The Web search company, based in Mountain View, California, posted net income of $52m, or 19 cents a share. That compares with net income of $20.4m, or 8 cents a share, in the comparable period in 2003.

Revenue in the third quarter was $805.9m, up 105 percent from the $394m reported for the third quarter of 2003. Revenue was up 15 percent sequentially from the second quarter.

Excluding a one-time charge of $201m from a patent dispute settlement with rival Yahoo, Google reported net income of $125m, or 45 cents per share, on a diluted basis. The charge was offset by associated and pre-IPO tax benefits.

"We told investors from the start that Google is an unconventional company," Google CEO Eric Schmidt said on an investor conference call. Schmidt added that Google had said it would build its business based on a long-term vision of financial success. The company, however, is also "very pleased with our revenue on the short run," Schmidt said.

Schmidt added that he would not give future guidance.

Google's shares closed up 6 percent to $149 on the Nasdaq stock exchange. In after-hours trading, shares were trading as high as $161, according to Island ECN.

Google attributed the better-than-expected profit and revenue growth to surging traffic on its Web site and partner sites, more advertisers and more "clicks" on the text ads that accompany search results.

Even a seasonal downturn was muted this year as a result, Google CFO George Reyes said.

"We've seen improvements from advertising--sometimes it's better click-through rates (from targeting), sometimes it's more advertisers, sometimes it's from international growth," Schmidt said.

At the end of the quarter, Google reported that it had $1.86bn in cash, cash equivalents and short-term investments.

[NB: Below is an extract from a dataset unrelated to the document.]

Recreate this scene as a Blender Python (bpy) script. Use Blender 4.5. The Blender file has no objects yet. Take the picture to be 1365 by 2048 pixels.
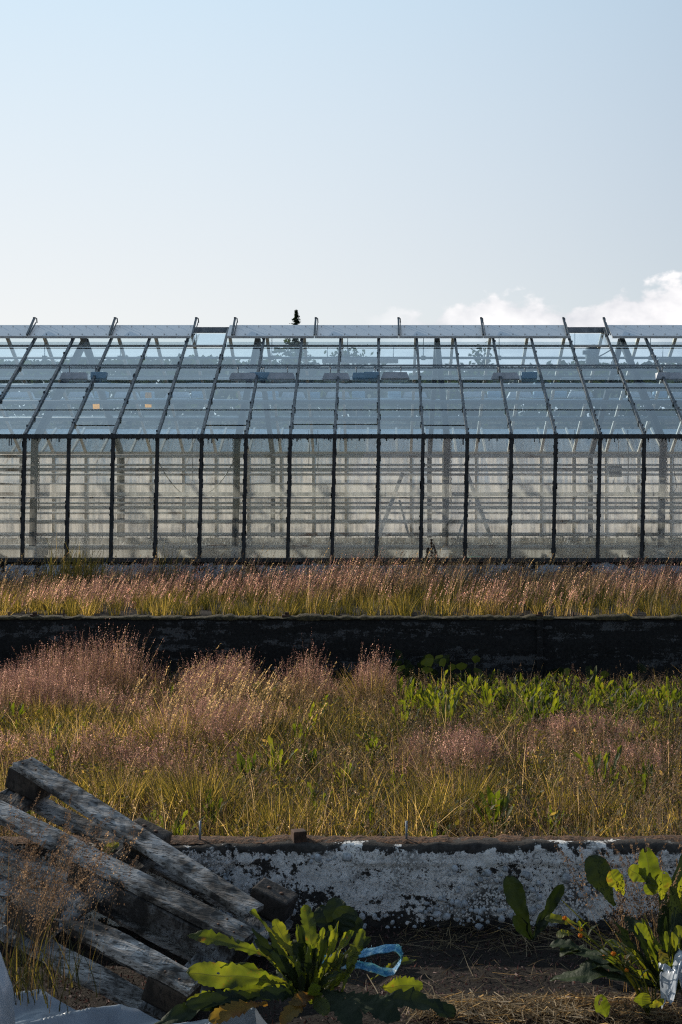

As of Sept. 30, Google employed 2,668 full-time staff globally, up from 2,292 in June.

On the question of stock-option grants, Reyes said Google would be "lean and judicious" about its employee equity rewards.

Google reported that so-called traffic acquisition costs, or costs to acquire new distribution partners for its advertisements, rose to $302.9m in the third quarter, comprising 79 percent of revenue in the Google network. That compares with $143.5m in the third quarter of 2003, when such fees comprised 82 percent of revenue.

Traffic acquisition costs equate to the fees that Google pays partners, such as newly acquired partnership with AOL Europe, when it splits off advertising revenue from pay-per-click ads.

Still, revenue from partnerships with America Online, EarthLink and many others was $384.3m in the third quarter, an increase of 120 percent in the comparable period a year ago. That revenue comprises 48 percent of Google's total sales.

Revenue from Google's site generated $411.7m in the third quarter, or 51 percent of total revenue. That number increased 99 percent from the third quarter of 2003.